AIM OF THE TASK —
Find how many lines in the material hold the word "pixels", then state that number and nothing more.

=== INFORMATION PROVIDED ===

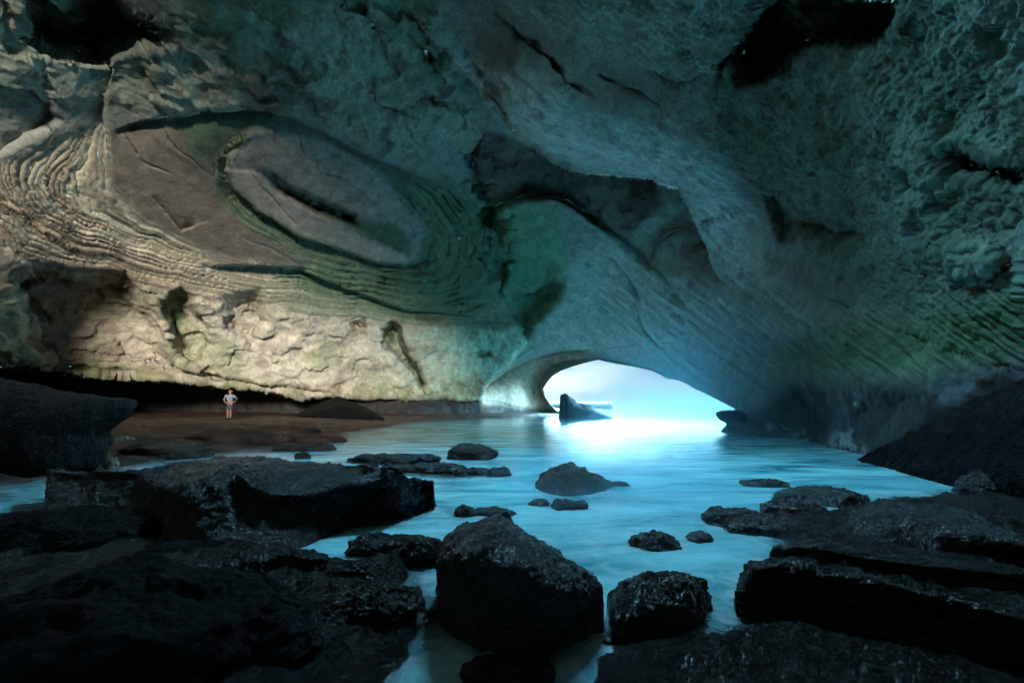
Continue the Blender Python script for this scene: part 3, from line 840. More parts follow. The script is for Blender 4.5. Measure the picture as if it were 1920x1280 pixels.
def loft(name, label, rails, cols, rows, mat, amp=0.05, fine=0.006, knob=0.0, seed=1.0, back=0.8, front=0.25, deep=-0.7, cat='rock', group=None, cap_in=False):
    """rails: back to front; each (height, [(px, py), ...]) or (None, [(x, y, z), ...])"""
    R3 = []
    for z, pts in rails:
        if z is None:
            w = np.array(pts, float)
        else:
            w = []
            for q in pts:
                zz = q[2] if len(q) > 2 else z
                w.append(W(q[0], q[1], (CAMZ - zz) * F / (q[1] - HY)))
            w = np.array(w)
        seg = np.concatenate([[0], np.cumsum(np.linalg.norm(np.diff(w, axis=0), axis=1))]); seg /= seg[-1]
        t = np.linspace(0, 1, cols)
        R3.append(np.stack([np.interp(t, seg, w[:, k]) for k in range(3)], 1))
    first, last = R3[0].copy(), R3[-1].copy()
    first[:, 1] += back; first[:, 2] = deep
    last[:, 1] -= front; last[:, 2] = deep
    R3 = [first] + R3 + [last]
    R3 = np.array(R3)
    # tuck the two ends under the water
    tt = np.linspace(0, 1, rows)
    key = np.concatenate([[0], np.cumsum([np.mean(np.linalg.norm(R3[k + 1] - R3[k], axis=1)) + 0.05 for k in range(len(R3) - 1)])]); key /= key[-1]
    G = np.zeros((rows, cols, 3))
    # smooth the cross-section a little by averaging linear interpolation over a small window
    for dt in (-0.03, -0.015, 0, 0.015, 0.03):
        t2 = np.clip(tt + dt, 0, 1)
        idx = np.clip(np.searchsorted(key, t2, side='right') - 1, 0, len(key) - 2)
        f_ = (t2 - key[idx]) / (key[idx + 1] - key[idx])
        G += (R3[idx] * (1 - f_)[:, None, None] + R3[idx + 1] * f_[:, None, None]) / 5
    # end caps: extra columns closing inwards and down
    c0 = G[:, :1].copy(); c1 = G[:, -1:].copy()
    c0[..., 2] = deep; c1[..., 2] = deep
    m0 = c0.mean(0, keepdims=True); m1 = c1.mean(0, keepdims=True)
    c0 = c0 * 0.7 + m0 * 0.3; c1 = c1 * 0.7 + m1 * 0.3
    if cap_in:
        c0 = 0.25 * G[:, :1] + 0.75 * G[:, :1].mean(0, keepdims=True); c1 = 0.25 * G[:, -1:] + 0.75 * G[:, -1:].mean(0, keepdims=True)
    k0 = 0.5 * (c0 + G[:, :1]); k1 = 0.5 * (c1 + G[:, -1:])
    G = np.concatenate([c0, k0, G, k1, c1], 1)
    rr_, cc_ = G.shape[:2]
    V = G.reshape(-1, 3)
    Qd = grid_quads(rr_, cc_)
    n = vnormals(V, Qd)
    if n[:, 2].mean() < 0:
        n = -n; Qd = Qd[:, ::-1]
    V = rocky(V, n, amp, fine, seed, knob)
    ob = mesh_from(name, V, Qd, mat)
    tag(ob, label, cat, group)
    ROCKS.append(ob)
    return ob

def dome(name, label, px, py, w, h, mat=None, depth=0.8, amp=0.06, fine=0.005, knob=0.0, seed=1.0, res=(48, 96), lean=0.0, pw=0.75, zb=0.0, group=None, cat='rock', yaw=0.0):
    """a rounded boulder: (px, py) = centre of its waterline, w/h = apparent size in photo pixels, zb = height of what it stands on"""
    mat = mat or M_BLACK
    Yd = (CAMZ - zb) * F / (py - HY)
    cx = (px - CX) / F * Yd
    hw = w / F * Yd / 2
    hh = h / F * Yd
    nr_, nc_ = res
    th = np.linspace(0.0, 1.0, nr_)[:, None]; ph = np.linspace(0, 2 * np.pi, nc_, endpoint=False)[None]
    rad = np.sin(th * np.pi * 0.62); zz = np.cos(th * np.pi * 0.62)
    sx = np.sign(np.cos(ph)) * np.abs(np.cos(ph)) ** 0.85; sy = np.sign(np.sin(ph)) * np.abs(np.sin(ph)) ** 0.85
    U = np.stack([rad * sx, rad * sy, zz + 0 * ph], -1).reshape(-1, 3)
    U[:, 2] = np.sign(U[:, 2]) * np.abs(U[:, 2]) ** pw
    lump = 1 + 0.30 * fbm(U * 1.1 + seed * 3.7, 4, 0.5) + 0.12 * fbm(U * 2.7 + seed, 3)
    V = U * lump[:, None] * np.array([hw, hw * depth, hh])
    V[:, 0] += lean * hw * np.clip(V[:, 2] / hh, 0, 1)
    c_, s_ = math.cos(yaw), math.sin(yaw)
    V[:, :2] = V[:, :2] @ np.array([[c_, s_], [-s_, c_]])
    V += np.array([cx, Yd + hw * depth * 0.6, zb])
    Qd = grid_quads(nr_, nc_, wrap=True)
    n = vnormals(V, Qd)
    if (n * (V - V.mean(0))).sum(1).mean() < 0:
        n = -n; Qd = Qd[:, ::-1]
    V = rocky(V, n, amp * hh, fine, seed, knob)
    ob = mesh_from(name, V, Qd, mat)
    tag(ob, label, cat, group)
    ROCKS.append(ob)
    return ob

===

RESPONSE BELOW —
2